You might think that because the hack largely involved social engineering, access to a support org’s slack and the pinned credentials to access admin tools allowing for user account reset overrides that this was all much ado about nothing.

Beyond the fact that the twitter platform is often used by the most powerful man in the world to make official pronouncements of state policy (whether or not that should happen.) Beyond the fact that of course people should not use Twitter DMs as a private method of communication – and only tens of those, and only a couple of politicians were known to have been compromised in this breach. Beyond the fact that these attacks were quickly revealed and the culprits caught by the FBI we have several startling implications.

-It’s probably worse than we know: f its so easy a kid can do it – why would we think nation states and other Advanced Persistent Threats haven’t long ago breached the same systems more quietly (again-cause they already were discovered once)? For persistent surveillance and less discoverable purposes.

-Lax organizational measures: Why is there  a single credential that enables a support team member to reset the access credentials of virtually any user of Twitter? Why is that credential pinned in a slack channel? Why can a kid social engineer his way into that slack channel?

-Lax technical measures: Why are DMs not end-to-end encrypted so that Twitter staff themselves are unable to understand the contents? Why are both/all parties to a DM not notified if a user downloads the logs of the DMs?

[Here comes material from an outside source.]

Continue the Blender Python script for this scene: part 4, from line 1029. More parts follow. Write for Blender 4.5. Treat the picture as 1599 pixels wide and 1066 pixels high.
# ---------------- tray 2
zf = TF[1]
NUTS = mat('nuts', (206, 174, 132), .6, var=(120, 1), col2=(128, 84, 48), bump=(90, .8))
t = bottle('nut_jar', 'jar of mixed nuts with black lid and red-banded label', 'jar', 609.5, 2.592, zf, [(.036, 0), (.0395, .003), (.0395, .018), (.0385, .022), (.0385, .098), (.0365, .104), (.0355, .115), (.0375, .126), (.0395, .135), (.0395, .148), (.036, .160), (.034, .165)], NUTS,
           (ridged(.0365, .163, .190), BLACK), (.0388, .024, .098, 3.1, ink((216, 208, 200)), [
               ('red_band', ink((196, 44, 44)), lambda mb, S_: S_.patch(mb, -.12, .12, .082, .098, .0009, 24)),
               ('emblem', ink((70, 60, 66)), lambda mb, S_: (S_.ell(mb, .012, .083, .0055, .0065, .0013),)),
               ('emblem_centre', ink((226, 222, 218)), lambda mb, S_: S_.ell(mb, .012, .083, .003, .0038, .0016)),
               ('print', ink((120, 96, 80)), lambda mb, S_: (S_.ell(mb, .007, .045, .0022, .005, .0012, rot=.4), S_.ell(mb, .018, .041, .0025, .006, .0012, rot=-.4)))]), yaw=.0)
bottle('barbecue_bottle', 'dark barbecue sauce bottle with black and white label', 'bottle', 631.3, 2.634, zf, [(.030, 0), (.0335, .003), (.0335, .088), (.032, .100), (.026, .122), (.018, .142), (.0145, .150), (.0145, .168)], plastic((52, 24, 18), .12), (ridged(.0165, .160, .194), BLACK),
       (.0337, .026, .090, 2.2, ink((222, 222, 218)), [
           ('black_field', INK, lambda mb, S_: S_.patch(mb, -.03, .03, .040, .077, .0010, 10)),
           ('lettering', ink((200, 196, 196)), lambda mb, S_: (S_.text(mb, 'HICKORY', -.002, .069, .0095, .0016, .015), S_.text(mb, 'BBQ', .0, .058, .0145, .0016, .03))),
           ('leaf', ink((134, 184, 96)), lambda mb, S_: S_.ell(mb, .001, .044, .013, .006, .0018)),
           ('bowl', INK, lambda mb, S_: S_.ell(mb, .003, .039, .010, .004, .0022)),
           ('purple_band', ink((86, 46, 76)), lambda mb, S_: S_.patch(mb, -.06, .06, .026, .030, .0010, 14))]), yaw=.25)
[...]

These are the kinds of unforced errors we are building to protect people against. With individual control of their own personal data, and without any “god-level” access controls that can access any arbitrary user account without them knowing access occurred. Imagine a world where implementing such strong individual ownership, privacy and security was as easy plugging a code snippet into your app and implementing some controls through an API! Thats the world we are building.